Participants noted reasons for throwing out food in diaries. Topping the list of reasons by a margin of two-to-one was items having gone bad. At just over 16 percent, the second reason people gave for disposing of food was that they didn't care for or were tired of eating it. The third reason folks gave was that particular items were not as good as leftovers.

The study also asked participants about their reasons for wasting food. Nearly 50 percent reported throwing away food either because they made too much or lost track of what they had in the refrigerator. Other reasons for wasting food included: they bought too much, didn't know how to use, had storage issues, and scheduling problems.
In addition to asking participants the type and quantity of foods they threw out and their reasons for doing so, the study solicited information about where and how frequently people went grocery shopping, how much money they spent on food items, their attitudes about food and wasting food, and their meal planning and shopping behaviors.

"In a perfect world, there would be no wasted food at all," said Ashley Zanolli, Senior Policy and Program Advisor for DEQ's Materials Management Program. "But as it turns out, a lot of what ends up in the trash is edible food. At the DEQ, we're engaging in reducing the number of materials consumed in Oregon by 40 percent by 2050. Reducing the wasting of food is one of the best ways we have to achieve that goal. PSU's wasted food measurement study is a key component of that plan. It's foundational research that helps us understand behaviors, develop interventions, and track progress as we try to reduce food waste in the state."

According to Metro, residents, and businesses in the Portland area alone waste enough food to fill 5,000 semi-trucks every year, a governing agency for the Portland metropolitan region.

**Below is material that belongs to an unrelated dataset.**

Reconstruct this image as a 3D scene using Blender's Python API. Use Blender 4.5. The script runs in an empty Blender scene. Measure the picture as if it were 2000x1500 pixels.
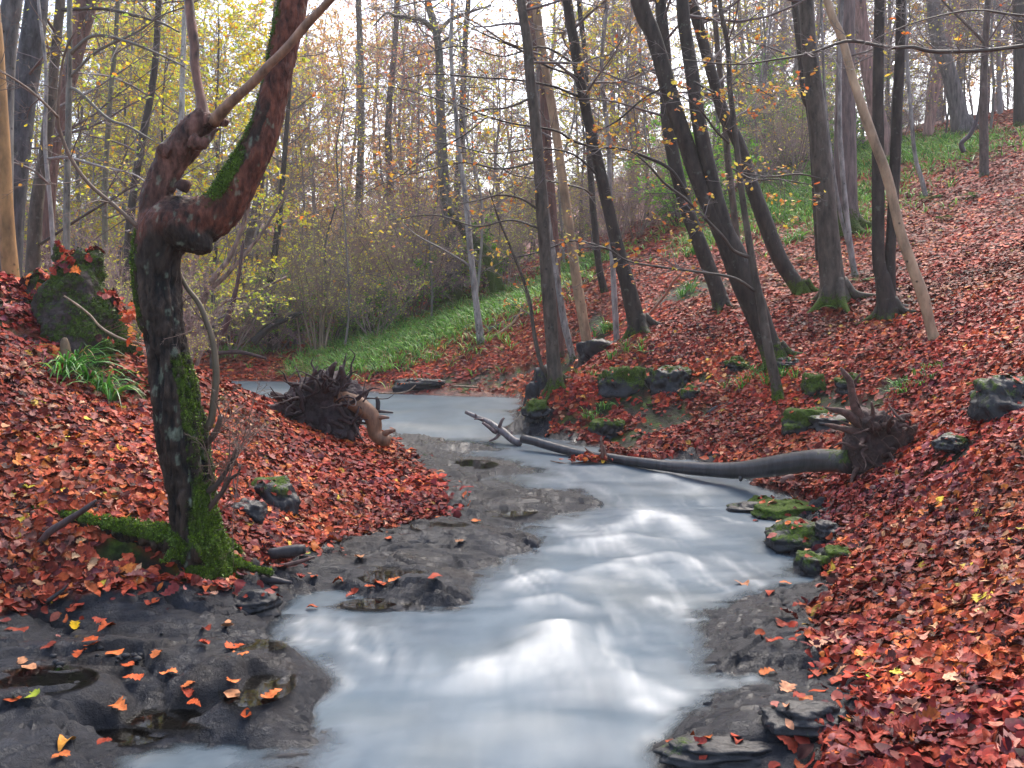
import bpy, math, random
import numpy as np
rng = np.random.default_rng(7)
random.seed(7)
scene = bpy.context.scene
COL = scene.collection
F, CX, HY, H = 1800.0, 1000.0, 600.0, 1.6      # lens in picture units, horizon row, eye height

def P(px, py, d):
    return np.array([(px - CX) / F * d, d, H - (py - HY) / F * d])
def Wz(px, py, z=0.0):
    return P(px, py, (H - z) * F / (py - HY))
def lin(r, g, b):
    c = np.array([r, g, b]) / 255.0
    return np.where(c <= 0.04045, c / 12.92, ((c + 0.055) / 1.055) ** 2.4)
def norm(v):
    return v / (np.linalg.norm(v, axis=-1, keepdims=True) + 1e-12)
def sstep(a, b, x):
    t = np.clip((x - a) / (b - a), 0, 1)
    return t * t * (3 - 2 * t)

# ------------------------------------------------------------------ noise
_perm = np.random.default_rng(3).integers(0, 2 ** 31, 4096)
def _h(ix, iy, iz):
    n = (ix * 73856093) ^ (iy * 19349663) ^ (iz * 83492791)
    return (_perm[n & 4095] & 0xFFFF) / 65535.0
def vnoise(x, y, z=0.0):
    x, y, z = np.broadcast_arrays(np.asarray(x, float), np.asarray(y, float), np.asarray(z, float))
    ix, iy, iz = [np.floor(a).astype(np.int64) for a in (x, y, z)]
    fx, fy, fz = x - ix, y - iy, z - iz
    u, v, w = [f * f * f * (f * (f * 6 - 15) + 10) for f in (fx, fy, fz)]
    def g(a, b, c): return _h(ix + a, iy + b, iz + c)
    x00 = g(0,0,0)*(1-u)+g(1,0,0)*u; x10 = g(0,1,0)*(1-u)+g(1,1,0)*u
    x01 = g(0,0,1)*(1-u)+g(1,0,1)*u; x11 = g(0,1,1)*(1-u)+g(1,1,1)*u
    return ((x00*(1-v)+x10*v)*(1-w) + (x01*(1-v)+x11*v)*w) * 2 - 1
def fbm(x, y, z=0.0, o=4, gain=0.5):
    s, a, t = 0.0, 1.0, 0.0
    x, y, z = np.asarray(x, float), np.asarray(y, float), np.asarray(z, float)
    for i in range(o):
        s = s + a * vnoise(x + 17.3 * i, y - 9.1 * i, z + 5.7 * i); t += a
        a *= gain; x, y, z = x * 2.03, y * 2.03, z * 2.03
    return s / t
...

While it's likely that some of that food may have been diverted from landfills, ending up at composting facilities or converted into energy or fertilizers, commercial and residential curbside composting services are by no means ubiquitous throughout the region or state, meaning much of the food we waste ends up in landfills. And when we toss out food fit for consumption, regardless of whether it ends up in a composting facility, landfill, or down the drain, we're also wasting the resources that went into its production and distribution.

"Whether it's food getting lost in the fridge, buying or making too much, or people being too busy to make or eat food at home, we're very much aware that consumer behavior plays a big role in the wasting of food," McDermott said. "But consumer behavior is embedded in larger structures that we often have very little control over. There's certainly a lot we can do to reduce food waste on an individual level, but there's so much more to do on a collective level. We hope this study will bring greater awareness and fresh ideas to approaches that could result in the kinds of individual and systemic changes needed to reduce the wasting of food in Oregon."

If there exists a single path to reducing food insecurity, conserving natural resources, combating climate change, and reducing the costs associated with producing food, it's through reducing waste. And if we want to follow that path, it will require the concerted efforts of individuals, families, businesses, institutions, industry, and agriculture alike. With an idea of how much food goes to waste in Oregon and the reasons why it's thrown out, the DEQ can begin the process of developing interventions that target the wasting of food and precious resources across the board throughout the state.